Yakaza; sun’î, yapay bir uykudur. Bu durumda tam bir “tecerrüd” (sıyrılma) geçerli. Yâni, duyular yoluyla gelen ses, ışık, dokunma gibi uyarılardan sıyrılıp, zihnî dağınıklık önlenir.
Kaslar gevşer, dış uyarılarla irtibat kesilir, zihin boşaltılarak bir noktaya odaklanıp sabitlenir. Bu durumda şuûr/bilinç açık, idrak, dikkat yeteneği kaybolmaz. Rüyadaki hâlin, şuûr uyanıkken meydana gelmesi olan yakaza; aklen mümkün olabildiğine göre acaba nasıl gerçekleşir? Öncelikle madde ile gayb (metafizik) arasındaki aşamaları kısaca aktaralım:
* Berzah (kabir perdesi), dünyayla âhiret arasında bir köprü; misâl (görüntü), cismânî âlemle, rûhânî âlem arasında bir köprü; bahar, kışla yaz arasında ayrı bir köprü olduğu gibi; uyku da yakaza âlemiyle misâl âlemi arasında bir köprüdür.1 Yakaza ile, uykuya/rüyaya girmeden, bu köprülere irtibata geçilebilir.
* Yakazada rüya görülmez. Çünkü, yakaza uyku değildir. Çünkü, zihin; hisseder, dıştan gelen mesajları alır; cevap verir; görür (gözün gördüğü gibi ayan beyan); konuşur, muhakeme eder. Tahayyül kabiliyeti de fevkalâde artar. Uykuda, beyin her ne kadar çalışıyorsa da, buna benzer faaliyetler yürütmez.
* Yakaza hâlinde duyarlılık, hareketlilik hâli gider; zihnî tesirleri azalır. Melekût/metafizik âleminin yüce rûhlarından telkin almaya, uyanıklık hâline nisbetle daha çok müsait olunur.
* Şuûrî ve irâdî olarak elde edilen bu ortamda zihin dışardan gelecek telkinlere karşı sahasını daraltır; derûnî telkinler üzerinde yoğunlaşır. Muhakeme ve eleştirilere irâdî olarak ket vurur. Rüyanın hafif bölümüyle yakazaya, yakaza hâliyle de misâl âlemine geçmek; o halde de bir kısım zatların ruhlarıyla görüşmek; fikir alış verişinde bulunmak mümkündür. Çünkü, tecerrüd, sıyrılma hâlinde rûh beden ilişkisi gevşer. Burada serbest tahayyül, fikir çağrışımı ve şuûrdışı hâtıralar meydana gelir. Rûhen, çok kısa zamanda çok işler yapılabilir; uzak mesafelere gidip gelinebilir. Rüyada ölmüş insanların ruhlarıyla görüşmek mümkün olduğu gibi, yakaza halinde de mümkündür. Çünkü, irtibatı yine rûh, duygular kuruyor.

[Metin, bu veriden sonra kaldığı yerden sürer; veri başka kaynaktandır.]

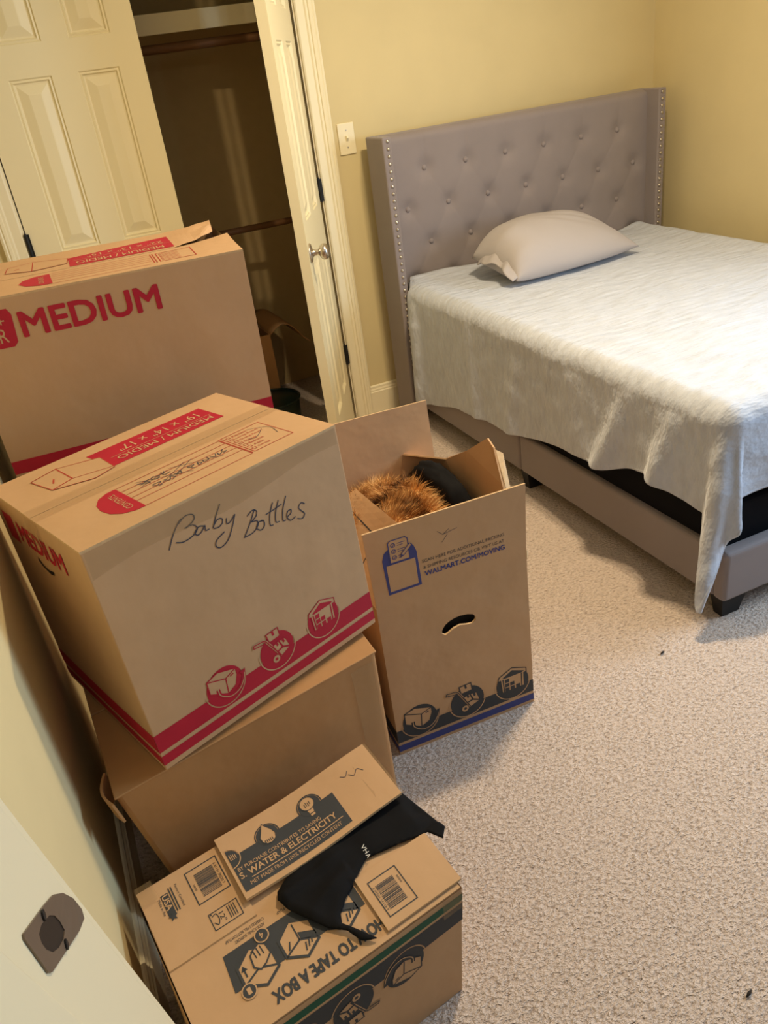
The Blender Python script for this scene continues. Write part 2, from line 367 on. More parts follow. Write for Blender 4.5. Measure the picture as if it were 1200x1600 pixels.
outer = [PQ(.03, 0), PQ(.55, -.03), PQ(.8, -.02), PQ(.93, .1), PQ(1.0, .35), PQ(1.0, .68), PQ(.95, .88), PQ(.8, 1.0), PQ(.55, 1.03), PQ(.05, 1.0), PQ(0, .92), PQ(0, .08)]
hole = [PQ(.16, .42), PQ(.20, .26), PQ(.32, .18), PQ(.52, .20), PQ(.60, .30), PQ(.62, .48), PQ(.60, .70), PQ(.50, .80), PQ(.34, .82), PQ(.22, .76), PQ(.16, .60)]
bm = bmesh.new()
lo = [bm.verts.new((0, y, z)) for y, z in outer]; li = [bm.verts.new((0, y, z)) for y, z in hole]
es = [bm.edges.new((l[i], l[(i + 1) % len(l)])) for l in (lo, li) for i in range(len(l))]
r = bmesh.ops.triangle_fill(bm, edges=es, use_beauty=True)
bm.verts.index_update(); vs = [v.co.copy() for v in bm.verts]; fs = [tuple(v.index for v in f.verts) for f in bm.faces]; bm.free()
lipx = lambda y: JX + .0014 + (0.006 * max(0, (y + 2.83) / .045) ** 1.5 if y > -2.83 else 0)
mb.add([(lipx(v.y), v.y, v.z) for v in vs], fs)
mb.build('plate', M_plate, sp, solid=.0011)
mb = MB(); cy, cz = PQ(.4, .5); mb.add([(JX + .0008, *PQ(a, b)) for a, b in ((.16, .16), (.64, .16), (.64, .84), (.16, .84))], [(0, 1, 2, 3)])
mb.build('latch_hole_shade', M_black, sp, label='flat black sheet painted as the shade in the latch hole')  # no real recess: a black sheet stands in for the shade in the hole
for a, b in ((.42, .08), (.46, .92)):
    y, z = PQ(a, b); mb = MB(); mb.lathe([(.0036, 0), (.0036, .0014), (.002, .0018)], (JX + .0012, y, z), (1, 0, 0), 12); mb.build('screw', M_black, sp)

# closet fittings
mb = MB(); mb.box((XL - .02, .30, 1.635), (.52, .70, 1.655)); mb.box((XL - .02, .292, 1.60), (.52, .31, 1.668))
o = mb.build('closet_shelf', M_trim, bevel=.002); put(o, label='pale closet shelf with a thick front edge above the hanging rod', category='shelf', kind='thing')
mb = MB(); mb.tube([(XL - .02, .345, 1.555), (.52, .345, 1.555)], .017, 14)
put(mb.build('closet_rod', M_wood, smooth=True), label='brown wooden closet rod just under the shelf', category='closet rod', kind='thing')
mb = MB(); mb.tube([(XL - .02, .40, .845), (.52, .40, .838)], .014, 14)
put(mb.build('closet_rod', M_wood, smooth=True), label='lower wooden closet rod at half height inside the closet', category='closet rod', kind='thing')

# closet doors
def door_leaf(name, label, hinge, ang, W, kind_r):
    """six-panel leaf; local u along the width from the hinge, z up; front (raised panel side) towards -n"""
    root = D.objects.new(name, None); root.location = hinge; COL.objects.link(root); put(root, kind='structure', label=label)
    d = Vector((math.cos(ang), math.sin(ang), 0)); n = Vector((d.y, -d.x, 0)) * (1 if kind_r else 1)
    if n.dot(CAM - Vector(hinge)) < 0: n = -n
    h = Vector(hinge); h.z = 0
    mb = MB(); th = .035; z0, z1 = .012, OZ - .004
    P = lambda u, z, k: h + d * u + Vector((0, 0, z)) + n * k
    us = [0.0, .10 / .55 * W, .238 / .55 * W, .325 / .55 * W, .463 / .55 * W, W]
    zs = [z0, .215, .805, .955, 1.506, 1.605, 1.90, z1]
    flip = d.cross(Vector((0, 0, 1))).dot(n) < 0
    for side in (0, 1):
        k0 = 0 if side == 0 else -th; sg = 1 if side == 0 else -1
        def Q(a, b, c, e, fl):
            q = [a, b, c, e]; mb.add(q[::-1] if fl else q, [(0, 1, 2, 3)])
        fl = flip ^ (side == 1)
        for i in range(5):
            for j in range(7):
                u0, u1, a0, a1 = us[i], us[i + 1], zs[j], zs[j + 1]
                if i in (1, 3) and j in (1, 3, 5):
                    rings = [(0, 0), (.004, -.005), (.010, -.003), (.014, -.009), (.019, -.010), (.046, -.001), (.05, 0.0)]
                    prev = None
                    for ins, dep in rings:
                        k = k0 + sg * dep
                        cur = [P(u0 + ins, a0 + ins, k), P(u1 - ins, a0 + ins, k), P(u1 - ins, a1 - ins, k), P(u0 + ins, a1 - ins, k)]
                        if prev:
                            for q in range(4): Q(prev[q], prev[(q + 1) % 4], cur[(q + 1) % 4], cur[q], fl)
                        prev = cur
                    Q(*prev, fl)
                else: Q(P(u0, a0, k0), P(u1, a0, k0), P(u1, a1, k0), P(u0, a1, k0), fl)
    for (a, b) in (((0, z0), (0, z1)), ((W, z1), (W, z0)), ((0, z1), (W, z1)), ((W, z0), (0, z0))):
        q = [P(*a, 0), P(*b, 0), P(*b, -th), P(*a, -th)]; mb.add(q if flip else q[::-1], [(0, 1, 2, 3)])
    mb.build('leaf', M_door, root)
    return root, P, d, n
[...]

* Rûhî gerilim düşürülerek; dikkat sürekli olarak bir noktaya yoğunlaştırılarak aşırı korku, heyecan, sıkıntı ve hayretin yüksek olduğu devrelerde de yakazaya geçilebilir. Ki, rüya, yakazadan daha derin bir uyku hâli olduğuna ve rüyada bir çok iş yapıp, pek çok zât ile görüşüp, uzak mekânlara gittiğimize göre; biraz daha uyanık haldeki yakazada niçin aynı şeyleri irâdî olarak yapamayalım? Kimi zaman, “Ben bu durumu, hâli, manzarayı aynen gördüm, yaşadım!” dediğimiz şey; ya “yakaza” ile misâl âlemine, ya daha önce yaşadıklarımızın toplandığı, resmedildiği, arşivlendiği misâl boyutuna geçmek veya daha önce rüyamızda gördüğümüzü yaşamaktır. Demek, yakaza hâlini, gayr-i ihtiyarı olarak da yaşayabiliriz. Ancak, kâinatın Rabbi, terbiye edicisinin koyduğu kevnî/adetullah, tabiat kanunları çerçevesinde riyâzet, tefekkür, zikir, nefis terbiyesiyle duygu yoğunluğu yaşayarak rûhî tekâmül neticesinde fizik, mülk veya gayb/metafizik âlemlerine yakazaten (uyanıkken) girilebilir, sakinleriyle haberleşilebilir, bir takım haller yaşanabilir, hadiseler görülebilir.